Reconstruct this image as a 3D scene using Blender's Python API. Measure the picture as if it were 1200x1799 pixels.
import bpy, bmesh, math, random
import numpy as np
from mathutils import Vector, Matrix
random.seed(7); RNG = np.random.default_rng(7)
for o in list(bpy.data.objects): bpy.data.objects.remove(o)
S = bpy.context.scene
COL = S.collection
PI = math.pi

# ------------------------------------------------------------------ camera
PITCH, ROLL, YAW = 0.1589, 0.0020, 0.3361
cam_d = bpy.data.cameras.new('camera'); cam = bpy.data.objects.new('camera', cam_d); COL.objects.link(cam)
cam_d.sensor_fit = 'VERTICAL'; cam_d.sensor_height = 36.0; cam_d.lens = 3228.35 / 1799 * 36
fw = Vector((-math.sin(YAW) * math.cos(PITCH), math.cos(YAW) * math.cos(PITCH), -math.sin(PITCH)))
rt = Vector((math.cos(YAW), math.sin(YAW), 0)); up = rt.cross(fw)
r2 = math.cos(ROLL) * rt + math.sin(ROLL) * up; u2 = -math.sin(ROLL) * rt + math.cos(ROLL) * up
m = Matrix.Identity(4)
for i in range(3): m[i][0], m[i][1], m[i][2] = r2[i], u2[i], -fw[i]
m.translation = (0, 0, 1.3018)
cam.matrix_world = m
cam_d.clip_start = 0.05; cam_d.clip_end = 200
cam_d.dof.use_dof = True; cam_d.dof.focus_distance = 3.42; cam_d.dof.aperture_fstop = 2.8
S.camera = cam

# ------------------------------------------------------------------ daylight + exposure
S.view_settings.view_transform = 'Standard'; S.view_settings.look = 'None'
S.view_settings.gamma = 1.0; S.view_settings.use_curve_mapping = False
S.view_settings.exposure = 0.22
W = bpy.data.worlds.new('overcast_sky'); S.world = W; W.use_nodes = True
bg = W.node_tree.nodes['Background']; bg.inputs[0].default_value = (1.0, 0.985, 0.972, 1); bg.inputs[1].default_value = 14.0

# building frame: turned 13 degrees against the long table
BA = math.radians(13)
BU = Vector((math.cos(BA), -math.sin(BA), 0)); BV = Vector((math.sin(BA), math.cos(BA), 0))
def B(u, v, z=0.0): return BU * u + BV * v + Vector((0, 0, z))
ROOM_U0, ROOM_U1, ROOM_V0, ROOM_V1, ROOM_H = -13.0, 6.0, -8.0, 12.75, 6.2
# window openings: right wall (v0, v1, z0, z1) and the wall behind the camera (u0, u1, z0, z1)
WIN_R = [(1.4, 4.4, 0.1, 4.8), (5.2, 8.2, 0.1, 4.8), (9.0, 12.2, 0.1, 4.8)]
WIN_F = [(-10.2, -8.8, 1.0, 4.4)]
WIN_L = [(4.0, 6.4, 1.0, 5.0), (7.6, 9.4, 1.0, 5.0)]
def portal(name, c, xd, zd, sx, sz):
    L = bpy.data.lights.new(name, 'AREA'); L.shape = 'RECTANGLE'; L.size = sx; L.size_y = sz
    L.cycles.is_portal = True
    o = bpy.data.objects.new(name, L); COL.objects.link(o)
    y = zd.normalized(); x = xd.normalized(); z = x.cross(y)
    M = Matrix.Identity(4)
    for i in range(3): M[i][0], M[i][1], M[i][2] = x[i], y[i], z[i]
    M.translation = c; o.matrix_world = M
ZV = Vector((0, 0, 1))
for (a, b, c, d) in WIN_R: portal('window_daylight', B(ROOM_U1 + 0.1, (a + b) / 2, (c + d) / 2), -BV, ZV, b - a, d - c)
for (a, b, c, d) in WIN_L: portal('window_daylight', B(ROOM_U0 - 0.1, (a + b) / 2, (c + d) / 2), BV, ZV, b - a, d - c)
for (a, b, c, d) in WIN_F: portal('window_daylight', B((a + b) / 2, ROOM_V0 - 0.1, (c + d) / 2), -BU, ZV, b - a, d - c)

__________

Extract, from the material above, each line holding the word "scene".

Reconstruct this image as a 3D scene using Blender's Python API. Measure the picture as if it were 1200x1799 pixels.
S = bpy.context.scene